D. – Si dice “no” al proselitismo. Poi c’è la pagina delle tensioni tra greco-cattolici e ortodossi, che quindi non si negano…

R. – Dichiarazioni del genere sono dichiarazioni che costituiscono un messaggio per la comunità, ma le difficoltà si comprendono meglio, più adeguatamente, quando si sta in loco. Per noi è un appello a stare attenti a quello che succede in loco. Spesso infatti ci sono interpretazioni che modificano la verità. Non bisogna quindi entrare in affermazioni polemiche, ma cercare di uscire da questa situazione non facile con questo nuovo sguardo, questo nuovo ottimismo, anche con una nuova volontà di superare le posizioni sia da una parte sia dall’altra. Cosa meglio di un incontro così poteva essere di sprone ad un nuovo inizio di qualcosa di positivo?

D. – “L’unità si fa camminando”, ha detto Papa Francesco con Kirill. Il prossimo passo quale sarà?

R. – Indubbiamente, è promettente.
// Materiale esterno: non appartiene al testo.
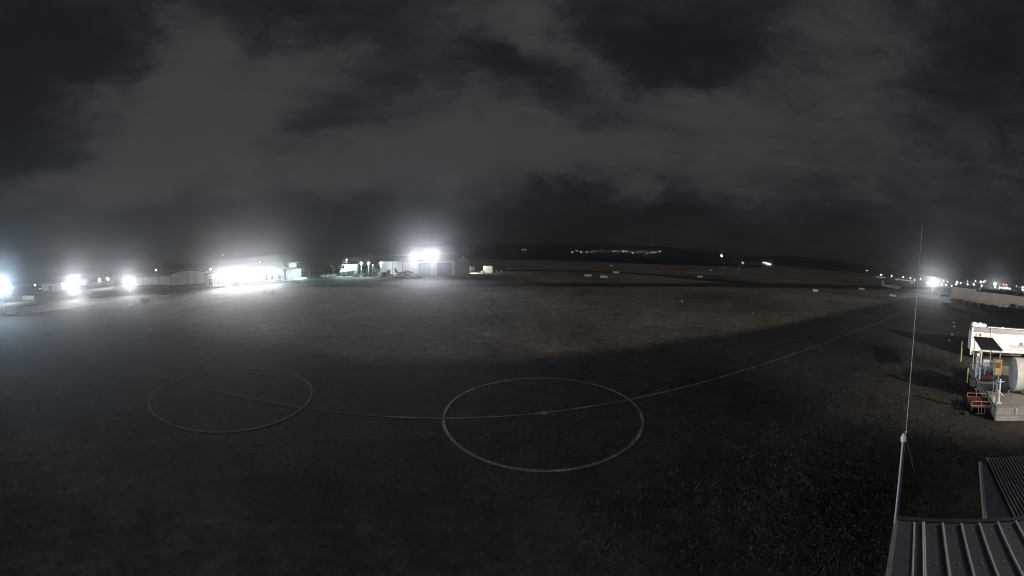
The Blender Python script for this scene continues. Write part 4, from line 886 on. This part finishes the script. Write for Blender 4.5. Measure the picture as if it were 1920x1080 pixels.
for _ in range(900):
    px = random.gauss(1600, 85); py = random.gauss(950, 58)
    if not (1400 < px < 1690 and 850 < py < 1100) or (px > 1665 and py > 955): continue
    x, y = gp(px, py); leaf_cloud(mb, (x, y, .14), (.22, .22, .15), 9, .05)
o = mb.build('weeds', LEAFD); tag(o, 'leafy weeds among the dry scrub before the roof', 'ground cover', kind='stuff')
# grass tufts on the near verge and by the yard
mb = MB()
for _ in range(5200):
    px = random.uniform(1080, 1870); py = random.uniform(600, 1070)
    x, y = gp(px, py); s_ = (x * nx_ + (y - 19.6 / math.cos(TH)) * ny_)
    if s_ > -8.4 or x < 4 and y < 3: continue
    if (Vector((x, y)) - PB).dot(V) > -.15 and (Vector((x, y)) - PB).dot(U) > -.3: continue
    D = math.hypot(x, y); h = random.uniform(.05, .16)
    for k in range(4):
        a = random.uniform(0, 6.28); w = .012 + D * .0006; b0_ = Vector((x + random.gauss(0, .08), y + random.gauss(0, .08), 0)); tip = b0_ + Vector((math.cos(a) * h * .7, math.sin(a) * h * .7, h)); s = Vector((-math.sin(a), math.cos(a), 0)) * w
        mb.bm.faces.new([mb.bm.verts.new(v) for v in (b0_ - s, b0_ + s, tip)])
o = mb.build('grass_tufts', DRYLEAF); tag(o, 'short dry grass tufts on the verge', 'grass', kind='stuff')

# ------------------------------------------------------------------ haze
HZ = dict(dens=.0004, g=.93)
mb = MB(); mb.box((0, 0, 47), (6200, 6200, 96)); hz_ = mb.build('haze', MATS['dark_trim']); tag(hz_, 'thin night haze over the airfield', 'haze', kind='stuff')
m = bpy.data.materials.new('haze_air'); m.use_nodes = True; nt = m.node_tree; nt.nodes.clear()
out = nt.nodes.new('ShaderNodeOutputMaterial'); pv = nt.nodes.new('ShaderNodeVolumePrincipled')
pv.inputs['Color'].default_value = (.66, .67, .68, 1); pv.inputs['Density'].default_value = HZ['dens']; pv.inputs['Anisotropy'].default_value = HZ['g']
nt.links.new(pv.outputs['Volume'], out.inputs['Volume']); hz_.data.materials[0] = m
m.cycles.volume_sampling = 'MULTIPLE_IMPORTANCE'; m.cycles.homogeneous_volume = True

# ------------------------------------------------------------------ night sky with moonlit cloud
w = bpy.data.worlds.new('World'); scn.world = w; w.use_nodes = True; nt = w.node_tree; N = nt.nodes; L = nt.links; N.clear()
def mth(op, a, b=None, c=None):
    n = N.new('ShaderNodeMath'); n.operation = op
    for i, v in enumerate((a, b, c)):
        if v is None: continue
        if isinstance(v, (int, float)): n.inputs[i].default_value = v
        else: L.new(v, n.inputs[i])
    return n.outputs[0]
tc = N.new('ShaderNodeTexCoord'); sx = N.new('ShaderNodeSeparateXYZ'); L.new(tc.outputs['Generated'], sx.inputs[0])
az = mth('ARCTAN2', sx.outputs[0], sx.outputs[1]); el = mth('ARCSINE', sx.outputs[2])
def skynoise(scale, sxy, det, ro, off=0, dist=0):
    cb = N.new('ShaderNodeCombineXYZ'); L.new(mth('MULTIPLY', az, sxy[0]), cb.inputs[0]); L.new(mth('MULTIPLY', el, sxy[1]), cb.inputs[1]); cb.inputs[2].default_value = off
    n = N.new('ShaderNodeTexNoise'); n.inputs['Scale'].default_value = scale; n.inputs['Detail'].default_value = det; n.inputs['Roughness'].default_value = ro; n.inputs['Distortion'].default_value = dist
    L.new(cb.outputs[0], n.inputs['Vector']); return n.outputs['Fac']
wa = mth('SUBTRACT', skynoise(3.4, (1, 1.7), 7, .62, 3.1), .5); wb = mth('SUBTRACT', skynoise(3.4, (1, 1.7), 7, .62, 9.7), .5)
azw = mth('ADD', az, mth('MULTIPLY', wa, .50)); elw = mth('ADD', el, mth('MULTIPLY', wb, .30))
BL = [  # cloud banks (+) and gaps (-): photo-surveyed azimuth/elevation centres, widths (degrees), tilt, weight
    (330, 70, 6, 5, 0, .40), (260, 190, 9, 9, 40, .45), (480, 150, 18, 7, 5, .40), (390, 260, 20, 8, 25, .30), (600, 120, 12, 5, -5, .16), (160, 350, 12, 4, 15, .38), (400, 330, 26, 5, 0, .30),
    (640, 300, 9, 4, 10, .34), (860, 240, 16, 6, 10, .42), (1000, 250, 16, 5, -5, .42), (1050, 70, 11, 3.2, -52, .70), (920, 20, 9, 4, -25, .40), (1190, 240, 14, 7, 0, .34), (1400, 210, 16, 6, 10, .36), (1520, 90, 12, 8, 35, .34), (1640, 120, 12, 10, 0, .22), (1560, 330, 20, 6, 0, .20), (1150, 320, 18, 4, 0, .22), (100, 170, 5, 3, 10, .10), (1800, 300, 12, 8, 0, .12), (900, 340, 18, 4, 0, .22),
    (60, 80, 13, 8, 0, -.55), (60, 190, 9, 5, 25, -.35), (210, 130, 4, 4, 30, -.25), (560, 30, 16, 3.5, -5, -.42), (640, 225, 9, 3.4, 18, -.55), (780, 160, 9, 4, 0, -.22), (1080, 190, 11, 3.8, -18, -.75), (1240, 70, 11, 4, -8, -.5), (1340, 95, 10, 4, 10, -.3), (1330, 150, 11, 2.2, -12, -.6), (1860, 60, 9, 8, -40, -.45), (1720, 165, 7, 3, -25, -.25), (1090, 380, 14, 2.5, -3, -.42), (250, 405, 22, 2.4, 0, -.40), (620, 395, 16, 2.0, 0, -.20), (1350, 430, 34, 4.2, 0, -.36), (700, 425, 20, 2, 0, -.2), (1000, 400, 14, 2, 0, -.2), (960, 110, 4, 4, -30, -.35), (60, 300, 9, 2, 10, -.2), (1750, 250, 9, 2, -20, -.15), (30, 240, 7, 3, 10, -.3)]
acc = None
wv = N.new('ShaderNodeCombineXYZ'); L.new(azw, wv.inputs[0]); L.new(elw, wv.inputs[1])
for px, py, su, sv_, rot, amp in BL:
    d = ray(px, py); a0 = math.atan2(d[0], d[1]); e0 = math.asin(d[2] / math.sqrt(sum(q * q for q in d)))
    mp = N.new('ShaderNodeMapping'); mp.vector_type = 'TEXTURE'; L.new(wv.outputs[0], mp.inputs['Vector'])
    mp.inputs['Location'].default_value = (a0, e0, 0); mp.inputs['Rotation'].default_value = (0, 0, R(rot)); mp.inputs['Scale'].default_value = (R(su), R(sv_), 1)
    dt = N.new('ShaderNodeVectorMath'); dt.operation = 'DOT_PRODUCT'; L.new(mp.outputs[0], dt.inputs[0]); L.new(mp.outputs[0], dt.inputs[1])
    acc = mth('MULTIPLY_ADD', mth('POWER', .60, dt.outputs['Value']), amp, acc if acc is not None else 0.0)
fine = mth('SUBTRACT', skynoise(4.2, (1, 2.6), 9, .62, 1.3, .7), .5); fine2 = mth('SUBTRACT', skynoise(11, (1, 3.2), 8, .68, 5.5, .8), .5)
den = mth('ADD', mth('ADD', mth('MULTIPLY_ADD', acc, .74, .37), mth('MULTIPLY', fine, 1.05)), mth('MULTIPLY', fine2, .42))
rp = N.new('ShaderNodeValToRGB'); L.new(den, rp.inputs['Fac']); e = rp.color_ramp.elements
rp.color_ramp.interpolation = 'B_SPLINE'
e[0].position = 0; e[0].color = (.0078, .0084, .0096, 1); e[1].position = 1.0; e[1].color = (.043, .043, .0455, 1)
q = e.new(.35); q.color = (.0125, .0140, .0162, 1); q = e.new(.65); q.color = (.028, .0290, .0315, 1)
# the clear night air itself: Nishita sky with the sun (moon) low, almost black at this strength
sky = N.new('ShaderNodeTexSky'); sky.sky_type = 'NISHITA'; sky.sun_disc = False; sky.sun_elevation = R(38); sky.sun_rotation = R(150)
scl = N.new('ShaderNodeVectorMath'); scl.operation = 'SCALE'; L.new(sky.outputs[0], scl.inputs[0]); scl.inputs['Scale'].default_value = .0002
ad = N.new('ShaderNodeVectorMath'); ad.operation = 'ADD'; L.new(rp.outputs[0], ad.inputs[0]); L.new(scl.outputs[0], ad.inputs[1])
bg = N.new('ShaderNodeBackground'); L.new(ad.outputs[0], bg.inputs[0]); bg.inputs[1].default_value = 1.0
wo = N.new('ShaderNodeOutputWorld'); L.new(bg.outputs[0], wo.inputs[0])
w.cycles.sampling_method = 'NONE'

# moonlight through the cloud
sl = bpy.data.lights.new('moon', 'SUN'); sl.energy = .37; sl.angle = R(40); sl.color = (.98, .97, 1)
so = bpy.data.objects.new('moon', sl); col.objects.link(so); so.rotation_euler = (R(52), 0, R(20))

# ------------------------------------------------------------------ camera
cd = bpy.data.cameras.new('camera'); cam = bpy.data.objects.new('camera', cd); col.objects.link(cam)
cd.type = 'PANO'; cd.panorama_type = 'EQUIRECTANGULAR'
cd.longitude_min = -FOV / 2; cd.longitude_max = FOV / 2; cd.latitude_min = -540 / SV; cd.latitude_max = 540 / SV
cd.clip_start = .05; cd.clip_end = 20000
# roll about the view axis, then pitch down
Mr = Matrix.Rotation(ROLL, 4, 'Y'); Mp = Matrix.Rotation(-PITCH, 4, 'X')
cam.matrix_world = Matrix.Translation((0, 0, H)) @ Mp @ Mr @ Matrix.Rotation(R(90), 4, 'X')
scn.camera = cam

# ------------------------------------------------------------------ render settings
scn.view_settings.view_transform = 'Standard'; scn.view_settings.look = 'None'; scn.view_settings.exposure = .15; scn.view_settings.gamma = 1
scn.render.engine = 'CYCLES'; cy = scn.cycles
cy.filter_width = 1.1; cy.max_bounces = 4; cy.diffuse_bounces = 2; cy.glossy_bounces = 2; cy.volume_bounces = 1; cy.transparent_max_bounces = 8
cy.sample_clamp_indirect = .35; cy.sample_clamp_direct = 0; cy.caustics_reflective = False; cy.caustics_refractive = False
cy.use_denoising = True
Qualcuno ha già detto che forse con questo si apre un dialogo più sereno con tutta l’ortodossia, anche se alcune Chiese ortodosse faticano nel comunicare con Roma, ma non tutte. E questo sarebbe il primo passo: superare questa divisione radicalmente. Che poi non è una divisione di principio ma piuttosto di tradizioni. Questo è stato completamente superato dall’evento di Cuba. Io penso: normalizzare, non fare cioè di un evento così normale, come quello di un incontro tra due fratelli, un evento straordinario. Questo è un evento familiare, questo è un evento anche relativamente frequente, se parliamo di un “fratello”, di una cosa così normale, così umana e così necessaria.